Hace unos días he estado en
el Cusco. Mis pasos han fatigado sus calles estrechas y tortuosas, ateridas de
frío y llovizna; he visitado sus museos, iglesias y monasterios. Me he entado
en sus casas viejas con olor a decadencia y virreinato y en las que aún duermen
gastados vestigios de esplendores imperiales. He visto, no sin admiración y cierto
pesar, las nobles piedras del Coricancha, templo mayor del incario que yace humillado bajo el peso de advenedizos
arcos de medio punto del santuario dominicano que el conquistador, en gesto de
dominio, los erigió sobre él. Me he
aventurado por senderos inverosímiles de abismo y pedernal, peldaños de canto
tosco que me llevaron a los ciclópeos muros de Sacsayhuamán, a las terrazas
agrícolas de Pisac, a los monolitos rosados de Ollantaytambo, a las neblinosas alturas
de Machu Picchu. Cada civilización trae su propia visión del espacio y del
tiempo; modela una arquitectura que se nutre de su espíritu; lleva una forma
que le es propia, una cosmovisión que informa un estilo de ser y concebir esa relación
del ser humano con su entorno, lo que determina el ritmo de la vida, las labores
y sus días. No hay cambio de arquitectura sin cambio de civilización.

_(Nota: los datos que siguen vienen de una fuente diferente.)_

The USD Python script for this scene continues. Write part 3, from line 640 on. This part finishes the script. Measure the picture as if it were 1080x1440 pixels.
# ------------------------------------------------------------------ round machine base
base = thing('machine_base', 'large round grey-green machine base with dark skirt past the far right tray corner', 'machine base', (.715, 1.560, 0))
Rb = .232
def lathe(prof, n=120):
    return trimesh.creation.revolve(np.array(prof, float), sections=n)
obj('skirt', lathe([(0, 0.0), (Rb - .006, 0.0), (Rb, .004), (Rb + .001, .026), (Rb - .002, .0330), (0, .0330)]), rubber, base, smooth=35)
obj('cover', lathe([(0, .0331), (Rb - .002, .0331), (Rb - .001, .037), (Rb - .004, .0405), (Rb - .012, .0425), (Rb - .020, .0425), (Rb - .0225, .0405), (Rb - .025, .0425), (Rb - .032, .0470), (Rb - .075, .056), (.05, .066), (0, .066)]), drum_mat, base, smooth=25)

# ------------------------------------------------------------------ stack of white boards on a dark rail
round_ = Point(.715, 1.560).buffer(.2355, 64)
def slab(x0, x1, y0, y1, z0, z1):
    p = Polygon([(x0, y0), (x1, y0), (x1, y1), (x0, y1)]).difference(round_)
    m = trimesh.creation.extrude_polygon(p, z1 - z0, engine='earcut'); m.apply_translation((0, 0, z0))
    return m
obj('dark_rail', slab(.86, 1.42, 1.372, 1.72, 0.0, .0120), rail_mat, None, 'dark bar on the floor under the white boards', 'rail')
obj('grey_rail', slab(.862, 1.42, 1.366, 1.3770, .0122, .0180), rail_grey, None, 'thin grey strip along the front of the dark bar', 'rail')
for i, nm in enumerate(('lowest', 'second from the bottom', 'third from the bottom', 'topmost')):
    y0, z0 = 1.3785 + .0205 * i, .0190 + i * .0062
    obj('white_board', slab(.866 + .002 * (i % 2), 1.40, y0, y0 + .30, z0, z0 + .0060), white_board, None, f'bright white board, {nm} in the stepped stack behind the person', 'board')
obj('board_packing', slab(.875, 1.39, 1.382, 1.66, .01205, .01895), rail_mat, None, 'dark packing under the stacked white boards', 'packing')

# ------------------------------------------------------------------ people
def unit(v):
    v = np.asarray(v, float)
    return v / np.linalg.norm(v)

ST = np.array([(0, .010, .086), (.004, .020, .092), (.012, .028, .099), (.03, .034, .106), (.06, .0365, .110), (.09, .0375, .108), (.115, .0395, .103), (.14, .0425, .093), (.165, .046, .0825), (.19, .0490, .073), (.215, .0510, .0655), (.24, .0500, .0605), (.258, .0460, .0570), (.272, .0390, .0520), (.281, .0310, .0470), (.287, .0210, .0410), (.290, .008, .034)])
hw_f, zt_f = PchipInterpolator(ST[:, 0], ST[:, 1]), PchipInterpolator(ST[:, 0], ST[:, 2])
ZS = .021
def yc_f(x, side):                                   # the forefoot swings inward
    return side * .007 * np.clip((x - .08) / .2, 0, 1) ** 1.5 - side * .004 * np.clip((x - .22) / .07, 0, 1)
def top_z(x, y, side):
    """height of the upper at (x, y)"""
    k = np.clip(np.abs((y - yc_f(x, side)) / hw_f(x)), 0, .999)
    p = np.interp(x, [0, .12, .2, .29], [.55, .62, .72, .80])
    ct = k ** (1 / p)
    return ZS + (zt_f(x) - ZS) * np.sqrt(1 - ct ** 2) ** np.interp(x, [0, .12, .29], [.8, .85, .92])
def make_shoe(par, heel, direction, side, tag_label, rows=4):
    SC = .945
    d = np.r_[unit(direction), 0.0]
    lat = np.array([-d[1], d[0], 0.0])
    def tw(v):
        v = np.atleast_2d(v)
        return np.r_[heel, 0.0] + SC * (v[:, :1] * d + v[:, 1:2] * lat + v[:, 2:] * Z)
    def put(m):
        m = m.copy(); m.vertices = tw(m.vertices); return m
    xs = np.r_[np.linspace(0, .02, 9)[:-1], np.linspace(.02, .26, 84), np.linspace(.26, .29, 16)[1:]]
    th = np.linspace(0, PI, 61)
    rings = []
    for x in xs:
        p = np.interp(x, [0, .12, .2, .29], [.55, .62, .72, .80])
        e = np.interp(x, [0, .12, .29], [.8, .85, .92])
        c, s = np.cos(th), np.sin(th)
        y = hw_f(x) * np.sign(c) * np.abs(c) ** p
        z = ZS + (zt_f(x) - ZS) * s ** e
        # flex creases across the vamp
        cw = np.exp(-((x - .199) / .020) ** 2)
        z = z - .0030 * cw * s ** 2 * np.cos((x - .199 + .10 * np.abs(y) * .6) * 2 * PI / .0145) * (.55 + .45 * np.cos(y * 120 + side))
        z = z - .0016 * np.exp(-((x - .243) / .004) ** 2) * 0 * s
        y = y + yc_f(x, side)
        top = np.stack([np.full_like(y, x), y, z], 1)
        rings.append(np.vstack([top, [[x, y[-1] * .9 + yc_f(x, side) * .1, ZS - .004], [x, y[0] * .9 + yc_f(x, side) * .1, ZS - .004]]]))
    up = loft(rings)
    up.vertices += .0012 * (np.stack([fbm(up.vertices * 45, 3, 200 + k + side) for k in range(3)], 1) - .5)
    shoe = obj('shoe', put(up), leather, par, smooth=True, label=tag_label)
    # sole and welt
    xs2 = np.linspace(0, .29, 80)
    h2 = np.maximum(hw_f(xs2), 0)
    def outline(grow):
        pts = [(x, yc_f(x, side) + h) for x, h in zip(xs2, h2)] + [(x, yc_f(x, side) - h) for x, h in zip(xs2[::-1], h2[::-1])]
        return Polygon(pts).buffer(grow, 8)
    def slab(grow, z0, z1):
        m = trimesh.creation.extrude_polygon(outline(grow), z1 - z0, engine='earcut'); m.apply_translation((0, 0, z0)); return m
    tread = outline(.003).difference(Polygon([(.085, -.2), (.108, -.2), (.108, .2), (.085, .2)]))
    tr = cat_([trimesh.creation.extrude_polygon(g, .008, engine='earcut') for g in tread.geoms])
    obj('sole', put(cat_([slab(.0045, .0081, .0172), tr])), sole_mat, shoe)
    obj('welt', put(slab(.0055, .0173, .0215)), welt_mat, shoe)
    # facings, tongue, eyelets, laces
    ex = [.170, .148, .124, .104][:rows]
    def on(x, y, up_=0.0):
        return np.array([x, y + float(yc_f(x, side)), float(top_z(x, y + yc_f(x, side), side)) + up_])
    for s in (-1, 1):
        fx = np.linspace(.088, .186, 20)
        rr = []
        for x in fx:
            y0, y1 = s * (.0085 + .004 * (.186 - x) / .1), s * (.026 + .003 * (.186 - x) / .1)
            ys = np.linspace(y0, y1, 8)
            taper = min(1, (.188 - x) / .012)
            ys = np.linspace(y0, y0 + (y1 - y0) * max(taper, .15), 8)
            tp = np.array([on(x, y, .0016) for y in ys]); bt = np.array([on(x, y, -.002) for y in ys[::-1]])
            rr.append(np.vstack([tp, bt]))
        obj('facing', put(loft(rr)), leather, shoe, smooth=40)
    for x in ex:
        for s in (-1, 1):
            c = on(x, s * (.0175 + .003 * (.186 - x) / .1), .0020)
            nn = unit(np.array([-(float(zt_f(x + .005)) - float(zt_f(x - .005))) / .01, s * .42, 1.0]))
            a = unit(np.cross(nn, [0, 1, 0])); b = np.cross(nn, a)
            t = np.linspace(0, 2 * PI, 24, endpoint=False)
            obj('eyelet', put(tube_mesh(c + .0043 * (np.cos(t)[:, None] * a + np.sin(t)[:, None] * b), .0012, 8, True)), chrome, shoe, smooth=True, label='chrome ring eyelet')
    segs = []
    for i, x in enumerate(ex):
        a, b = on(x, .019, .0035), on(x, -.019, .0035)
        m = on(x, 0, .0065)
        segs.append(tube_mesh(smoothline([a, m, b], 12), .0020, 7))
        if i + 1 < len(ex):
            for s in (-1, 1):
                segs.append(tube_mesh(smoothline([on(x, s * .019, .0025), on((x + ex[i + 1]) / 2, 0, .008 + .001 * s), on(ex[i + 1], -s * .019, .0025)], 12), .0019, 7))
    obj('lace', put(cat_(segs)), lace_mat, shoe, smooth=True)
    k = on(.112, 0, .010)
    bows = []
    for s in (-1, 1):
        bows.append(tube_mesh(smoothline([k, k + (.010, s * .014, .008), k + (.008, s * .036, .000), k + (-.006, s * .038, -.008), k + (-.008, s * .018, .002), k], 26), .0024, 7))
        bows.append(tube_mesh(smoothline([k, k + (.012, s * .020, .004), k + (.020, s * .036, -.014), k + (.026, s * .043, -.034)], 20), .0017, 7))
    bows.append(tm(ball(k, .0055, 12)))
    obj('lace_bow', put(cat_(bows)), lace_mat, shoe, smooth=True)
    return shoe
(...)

Y he imaginado al Inca entrando
por altas puertas trapezoidales que dan
acceso a sus palacios de piedra, al rey transportado en vistosas andas que
sobre sus hombros cargan decenas de servidores: a Pachacútec el demiurgo del
imperio; a Túpac Yupanqui el conquistador y cuyo palacio de pulido granito es
hoy un banco inglés, lo que, en buena semántica, quiere decir que el colonialismo
de los tiempos de Pizarro aún está vivo; a
Huayna Capac que apreció más el aire soleado del Quitu que el álgido de su
patria; a Huascar, el desdichado.
En cada sitio he palpado la perseverancia
de la cultura inca, su paciencia, tesón y terquedad; la única gran civilización
que ha florecido en Sudamérica y cuya voluntad de pervivencia se materializa en
la piedra, su elemento, su signo y su destino.
A cada provocación del entorno, el inca dio respuestas originales. Solo
así logró superar las duras condiciones que los Andes imponen a la vida humana.
Al igual que el cóndor que hace su nido en la más alta cresta de la cordillera,
el inca hizo del risco su casa y mirador. Incapaz de sobrevivir en la selva o
el desierto, dominó su medio: la montaña, la roca, el frío, la soledad, la
altura. Nación rica en reservas morales y dotada de férrea voluntad de dominio,
avasalló los pueblos de la gran cordillera y que, con el tiempo, hicieron del
quichua su lengua y de lo inca su estilo de vida.Más acá del tiempo y más allá
del silencio, entre la piedra y el cielo, entre la serpiente y el cóndor, Cusco
espera ensimismada el retorno de antiguas grandezas, sabe que el futuro se
recuerda y el pasado se lo inventa, espera a Pachacútec, el renovador eterno.